The present and all that it holds belongs to the nations and the peoples who preserve their self-control and the orderly processes of their governments; the future to those who prove themselves the true friends of mankind. To conquer with arms is to make only a temporary conquest; to conquer the world by earning its esteem is to make permanent conquest. I am confident that the nations that have learned the discipline of freedom and that have settled with self-possession to its ordered practice are now about to make conquest of the world by the sheer power of example and of friendly helpfulness.

The peoples who have but just come out from under the yoke of arbitrary government and who are now coming at last into their freedom will never find the treasures of liberty they are in search of if they look for them by the light of the torch. They will find that every pathway that is stained with the blood of their own brothers leads to the wilderness, not to the seat of their hope. They are now face to face with their initial test. We must hold the light steady until they find themselves. And in the meantime, if it be possible, we must establish a peace that will justly define their place among the nations, remove all fear of their neighbors and of their former masters, and enable them to live in security and contentment when they have set their own affairs in order. I, for one, do not doubt their purpose or their capacity. There are some happy signs that they know and will choose the way of self-control and peaceful accommodation. If they do, we shall put our aid at their disposal in every way that we can. If they do not, we must await with patience and sympathy the awakening and recovery that will assuredly come at last.

FOURTEEN PRINCIPLES OF PEACE

On Tuesday, January 8, 1918, President Wilson placed the peace terms of the United States Government before both houses of Congress, in joint session. The fourteen principles were:

1. Open covenants of peace, openly arrived at, after which there shall be no private international understanding of any kind, but diplomacy shall proceed always frankly and in the public view.

2. Absolute freedom of navigation upon the seas, outside territorial waters, alike in peace and war, except as the seas may be closed in whole or in part by international action for the enforcement of international covenants.

3. The removal, so far as possible, of all economic barriers and the establishment of an equality of trade conditions among all the nations consenting to the peace and associating themselves for its maintenance.

4. Adequate guarantees given and taken that national armaments will be reduced to the lowest point consistent with domestic safety.

5. A free, open-minded and absolutely impartial adjustment of all Colonial claims based upon a strict observance of the principle that in determining all such questions of sovereignty, the interests of the populations concerned must have equal weight with the equitable claims of the government whose title is to be determined.

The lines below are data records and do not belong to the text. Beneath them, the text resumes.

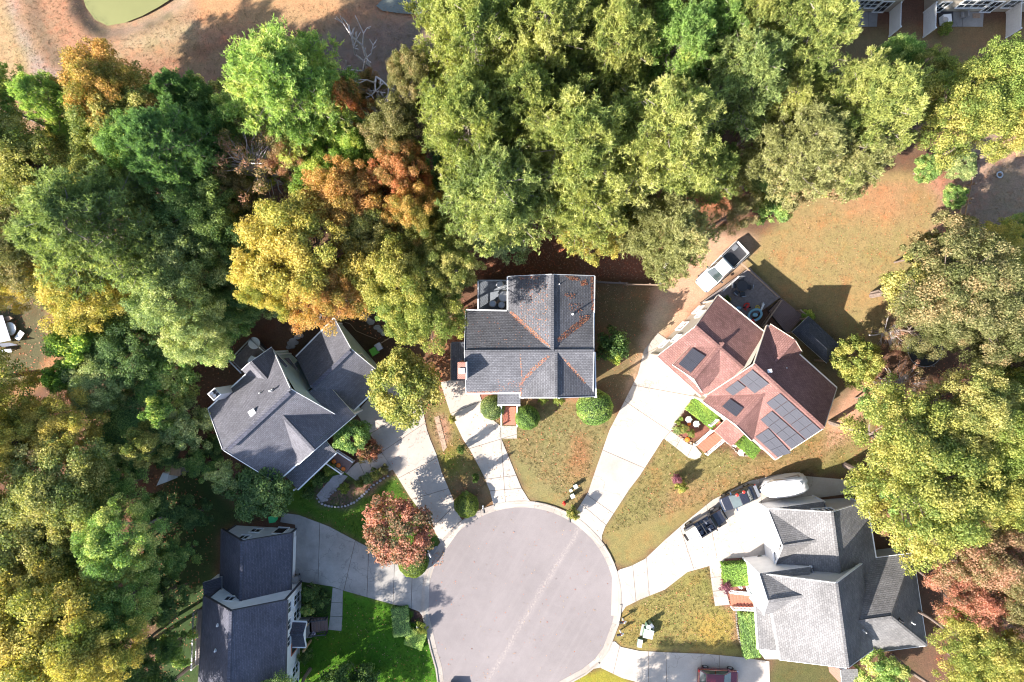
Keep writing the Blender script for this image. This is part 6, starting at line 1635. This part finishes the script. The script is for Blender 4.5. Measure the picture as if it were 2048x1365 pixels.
T('broad',715,300,55,11,'green_bright','small bright green crown left of the red-orange tree',v=3)
T('broad',330,450,62,12,'olive','olive crown at the right shoulder of the large pale green pine',v=1)
T('broad',1185,470,62,10,'gold','yellow leafy tree above the back fence of the middle house',v=3)
T('broad',1470,425,42,9,'tan','small yellow and tan tree above the white pickup',v=4)
T('small',1548,418,36,5,'green_mid','small rounded green tree at the left corner of the back lawn',v=0)
T('broad',1915,225,98,13,'yellow_green','yellow-green feathery tree right of the spreading pine',v=1)
T('broad',2010,165,82,14,'lime','bright lime tree near the right edge under the terrace',v=3)
T('broad',1850,150,50,10,'olive','olive crown between the spreading pine and the bright lime tree',v=4)
T('broad',1790,120,45,9,'green_mid','mid green crown in the shade below the terrace gap',v=1)
T('broad',1860,660,62,10,'olive_tan','olive tan crown hanging over the trampoline',v=4)
T('broad',2010,255,62,11,'yellow_green','yellow-green tree above the vegetable plot at the right edge',v=2)
T('round',1856,336,30,2.6,'green_mid','green rounded bush, left one of three by the vegetable plot',cat='bush',name='bush',v=1)
T('round',1924,330,33,2.6,'green_grey','blue-green rounded bush, right one of three by the vegetable plot',cat='bush',name='bush',v=0)
T('round',1912,392,26,2.2,'green_mid','smallest rounded bush, lowest of three by the vegetable plot',cat='bush',name='bush',v=1)
T('broad',1915,570,112,14,'olive_tan','large olive and tan tree right of the back lawn',v=0)
T('broad',1985,635,92,13,'olive_tan','olive tan tree at the right edge below the large one',v=2)
T('broad',1985,500,64,8,'gold','yellow tree above the large tan one at the right edge',v=1)
T('broad',2040,462,40,6,'green_mid','green crown at the right edge beside the vegetable plot',v=3)
T('round',1716,725,52,5,'yellow_green','small bright yellow-green tree at the corner of the charcoal pavilion',v=1)
T('sparse',1800,770,62,5,'rust','bare pinkish thicket below the trampoline',v=1)
T('sparse',1780,670,40,4,'rust','bare dusty thicket left of the trampoline',v=0)
T('broad',1800,880,112,13,'yellow_green','big yellow-green tree right of the solar-panelled house',v=0)
T('broad',1930,820,88,13,'olive','olive tree at the right, above the big yellow-green ones',v=3)
T('broad',2000,880,85,13,'lime','bright lime tree at the right edge, middle height',v=1)
T('broad',1850,990,128,14,'yellow_green','largest yellow-green tree overhanging the pale grey roof',v=2)
T('broad',1980,980,82,12,'yellow_green','yellow-green tree at the right edge beside the largest one',v=3)
T('broad',2035,1030,50,10,'rust','dull red tree at the right edge',v=0)
T('broad',1960,1110,88,12,'rust','rusty tree right of the pale grey hipped roof',v=1)
T('broad',1930,1190,72,11,'maple','pink and rust tree beside the lower corner of the pale grey roof',v=3)
T('broad',2030,1180,70,12,'tan','tan tree at the right edge, lower half',v=2)
T('broad',1950,1300,78,12,'yellow_green','yellow-green tree near the lower right corner',v=0)
T('broad',2035,1330,66,12,'gold','gold tree in the lower right corner',v=3)
T('small',1760,1350,52,3.5,'green_mid','dark green thicket below the brick bay of the white-gabled house',v=2)
# ---- garden trees
T('round',803,778,80,5.5,'yellow_green','round yellow-green tree on the lawn edge between the first two driveways',v=0)
T('round',796,1062,76,4.5,'maple','rust-red rounded maple beside the shaded driveway',v=1,name='maple_tree')
T('ball',826,1126,31,1.1,'lime','lime green shrub at the foot of the rust-red maple',v=0)
T('ball',933,1012,25,1.1,'lime','round lime green bush by the curb between two driveways',v=1)
T('shrub',1147,1026,13,1.0,'olive','thin leafy shrub at the corner of the widest driveway',v=2)
T('shrub',932,990,10,.6,'green_mid','low green plant behind the round lime bush',v=0)
T('shrub',905,838,8,.9,'olive','sapling at the top of the lawn strip beside the second driveway',v=1)
T('shrub',923,897,9,1.3,'green_dark','dark sapling halfway down the lawn strip beside the second driveway',v=2)
T('shrub',952,955,8,1.3,'green_dark','dark sapling near the lower end of the lawn strip',v=0)
T('round',703,872,40,3.2,'green_mid','dense green conifer beside the front porch of the slate-roofed house',v=0,name='conifer')
T('shrub',737,902,24,1.2,'maple','pinkish red shrub between the green conifer and the driveway',v=1)
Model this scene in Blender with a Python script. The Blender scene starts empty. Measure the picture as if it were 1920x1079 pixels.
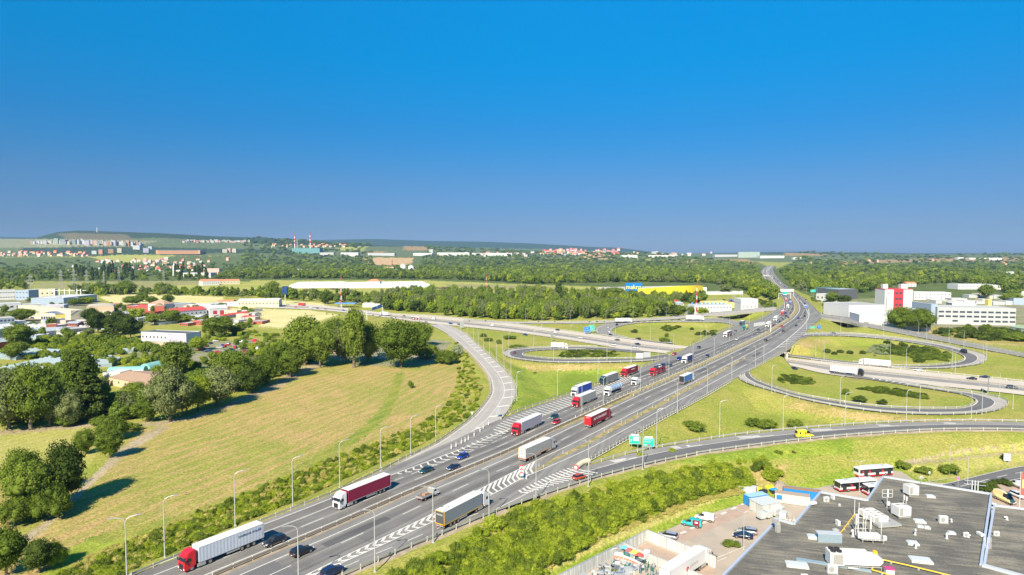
import bpy, bmesh, math, random
import numpy as np
from mathutils import Vector, Matrix, kdtree
R = math.radians
random.seed(7); rng = np.random.default_rng(7)
SC = bpy.context.scene
COL = SC.collection
# --- camera, sky, sun, exposure
F, CX, CY, HOR, CAMZ = 1200.0, 960.0, 539.5, 478.0, 60.0
PITCH = math.atan((CY - HOR) / F)
cam = bpy.data.objects.new('camera', bpy.data.cameras.new('camera'))
COL.objects.link(cam)
cam.location = (0, 0, CAMZ)
cam.rotation_euler = (math.pi / 2 - PITCH, 0, 0)
cam.data.sensor_width = 36.0
cam.data.lens = 36.0 * F / 1920.0
cam.data.clip_start = 1.0
cam.data.clip_end = 60000
SC.camera = cam
SC.view_settings.view_transform = 'Standard'
SC.view_settings.look = 'None'
SC.view_settings.exposure = 1.03
SC.view_settings.gamma = 1.0
SUN_EL, SUN_DIR = R(40), (-0.31, -0.95)
w = bpy.data.worlds.new("World"); SC.world = w; w.use_nodes = True
nt = w.node_tree; nt.nodes.clear()
sky = nt.nodes.new('ShaderNodeTexSky'); sky.sky_type = 'NISHITA'; sky.sun_disc = False
sky.sun_elevation = SUN_EL
sky.sun_rotation = math.atan2(SUN_DIR[0], SUN_DIR[1])
sky.air_density = 1.0; sky.dust_density = 0.6; sky.ozone_density = 3.0; sky.altitude = 300
hs = nt.nodes.new('ShaderNodeHueSaturation'); hs.inputs['Saturation'].default_value = 1.35
hs.inputs['Hue'].default_value = 0.485
bgn = nt.nodes.new('ShaderNodeBackground'); bgn.inputs['Strength'].default_value = 0.0885
wo = nt.nodes.new('ShaderNodeOutputWorld')
tcw = nt.nodes.new('ShaderNodeTexCoord'); sxy = nt.nodes.new('ShaderNodeSeparateXYZ'); nt.links.new(tcw.outputs['Generated'], sxy.inputs[0])
rmp = nt.nodes.new('ShaderNodeValToRGB'); rmp.color_ramp.elements[0].position = .0067; rmp.color_ramp.elements[0].color = (.221, .28, .493, 1)
rmp.color_ramp.elements[1].position = .7; rmp.color_ramp.elements[1].color = (.5, .85, 1, 1)
for p_, c_ in ((.0283, (.2, .259, .466)), (.065, (.193, .261, .449)), (.111, (.213, .3065, .476)), (.19, (.11, .408, .607)), (.284, (.0, .605, .80)), (.367, (.0, .765, .975))):
 e_ = rmp.color_ramp.elements.new(p_); e_.color = (*c_, 1)
nt.links.new(sxy.outputs['Z'], rmp.inputs[0])
mxw = nt.nodes.new('ShaderNodeMix'); mxw.data_type = 'RGBA'; mxw.blend_type = 'MULTIPLY'; mxw.inputs[0].default_value = 1
nt.links.new(sky.outputs[0], hs.inputs['Color']); nt.links.new(hs.outputs[0], mxw.inputs[6]); nt.links.new(rmp.outputs[0], mxw.inputs[7]); nt.links.new(mxw.outputs[2], bgn.inputs['Color'])
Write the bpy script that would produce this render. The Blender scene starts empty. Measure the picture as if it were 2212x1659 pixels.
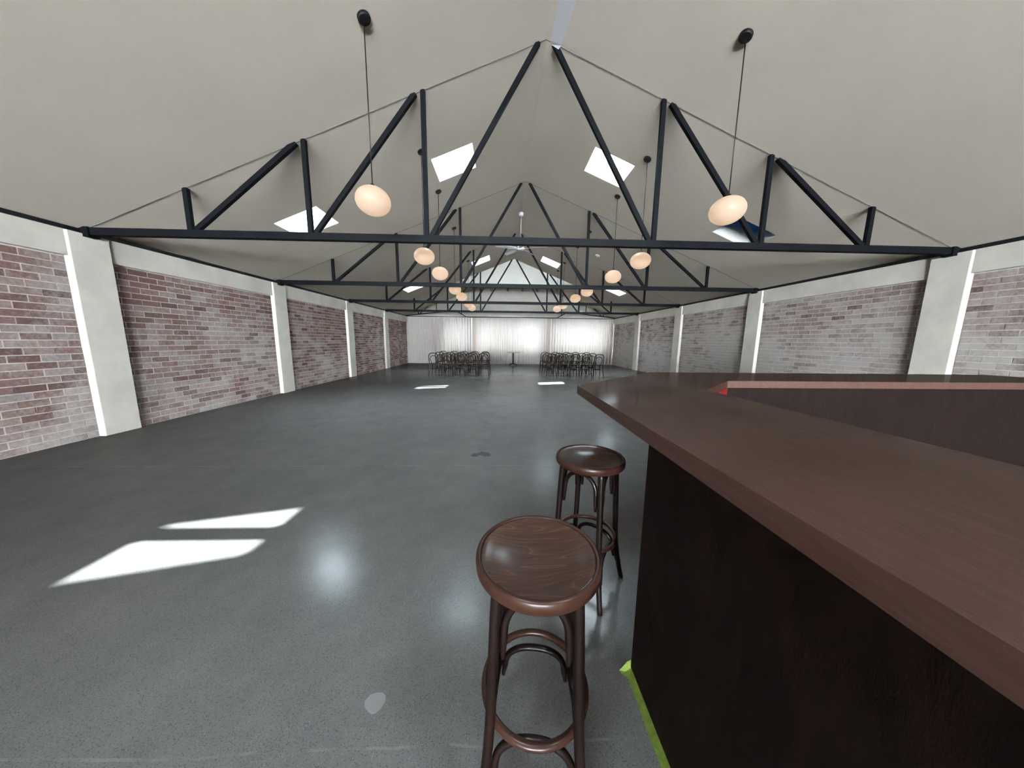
import bpy, bmesh, math, random
from mathutils import Vector, Matrix
R = random.Random(7)
C = bpy.context.scene.collection
S = bpy.context.scene

# ------------------------------------------------------------------ camera
F_PX, PITCH, YAW, ROLL, CAM_H = 636.64, 0.1454, 0.0341, 0.0111, 1.37
def cam_axes():
    cy, sy, cp, sp = math.cos(YAW), math.sin(YAW), math.cos(PITCH), math.sin(PITCH)
    f = Vector((sy*cp, cy*cp, -sp)); r = Vector((cy, -sy, 0)); u = r.cross(f)
    c, s = math.cos(ROLL), math.sin(ROLL)
    return c*r + s*u, -s*r + c*u, f
cr, cu, cf = cam_axes()
cam = bpy.data.cameras.new('camera'); cam.sensor_fit = 'HORIZONTAL'; cam.sensor_width = 36.0
cam.lens = F_PX*36.0/2212.0; cam.clip_start = 0.05; cam.clip_end = 200
camo = bpy.data.objects.new('camera', cam); C.objects.link(camo)
m = Matrix.Identity(4)
for i in range(3):
    m[i][0], m[i][1], m[i][2] = cr[i], cu[i], -cf[i]
m[2][3] = CAM_H
camo.matrix_world = m
S.camera = camo

# ------------------------------------------------------------------ world, sun, exposure
SKY = 94.0
w = bpy.data.worlds.new('sky'); S.world = w; w.use_nodes = True
bg = w.node_tree.nodes['Background']; bg.inputs[0].default_value = (0.945, 0.965, 1.0, 1); bg.inputs[1].default_value = SKY
sl = bpy.data.lights.new('sun', 'SUN'); sl.energy = 95; sl.angle = math.radians(0.6); sl.color = (1, 0.95, 0.87)
so = bpy.data.objects.new('sun', sl); C.objects.link(so)
so.rotation_euler = Vector((-0.86, -0.862, -1)).to_track_quat('-Z', 'Y').to_euler()
so.location = (8, 20, 12)
vs = S.view_settings
S.display_settings.display_device = 'sRGB'
vs.view_transform = 'Standard'; vs.look = 'None'; vs.gamma = 1; vs.use_curve_mapping = False
vs.exposure = 0.2
cy_ = S.cycles
cy_.use_denoising = True; cy_.use_light_tree = False; cy_.adaptive_threshold = .05; cy_.adaptive_min_samples = 24
cy_.max_bounces = 7; cy_.diffuse_bounces = 5; cy_.glossy_bounces = 4
cy_.transmission_bounces = 6; cy_.transparent_max_bounces = 10
cy_.sample_clamp_indirect = 2.0; cy_.caustics_reflective = False; cy_.blur_glossy = 1.0; cy_.caustics_refractive = False
def portal(loc, normal, sx, sy, name='daylight_portal'):
    l = bpy.data.lights.new(name, 'AREA'); l.shape = 'RECTANGLE'; l.size = sx; l.size_y = sy
    l.cycles.is_portal = True
    o = bpy.data.objects.new(name, l); C.objects.link(o); o.location = loc
    n = Vector(normal).normalized(); y = Vector((0, 1, 0)) if abs(n.y) < .9 else Vector((0, 0, 1))
    x = y.cross(-n).normalized(); y = (-n).cross(x)
    o.rotation_euler = Matrix((x, y, -n)).transposed().to_euler()
    return o

# ------------------------------------------------------------------ room measures (metres)
XC, ZA, SL, ZC = 0.5355, 5.163, 0.3972, 2.733      # ridge x, ridge height, roof slope, tie-beam height
HW = 6.105; XL, XR = XC-HW, XC+HW
T1Y, BAY = 4.3254, 3.3685
YB, YE = -14.2, 17.8                                # wall behind the camera, far wall
def roof_z(x): return ZA - SL*abs(x-XC)

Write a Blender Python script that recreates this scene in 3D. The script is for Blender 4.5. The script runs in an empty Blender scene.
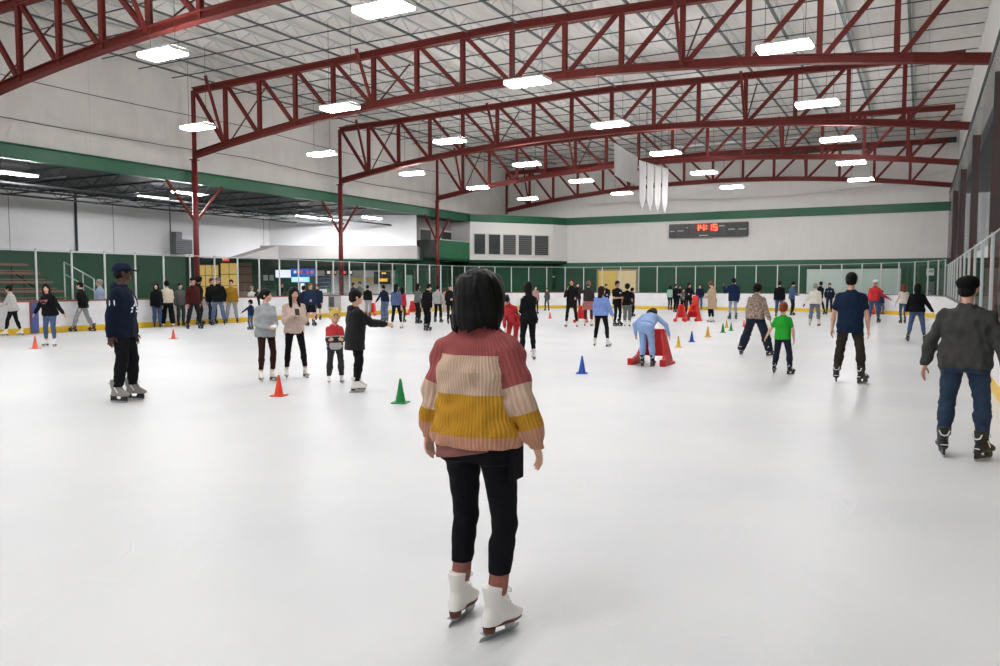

6. The evacuation of all Russian territory and such a settlement of all questions affecting Russia as will secure the best and freest co-operation of the other nations of the world in obtaining for her an unhampered and unembarrassed opportunity for the independent determination of her own political development and national policy, and assure her of a sincere welcome into the society of free nations under institutions of her own choosing; and, more than a welcome, assistance also of every kind that she may need and may herself desire. The treatment accorded Russia by her sister nations in the months to come will be the acid test of their good will, of their comprehension of her needs, as distinguished from their own interests, and of their intelligent and unselfish sympathy.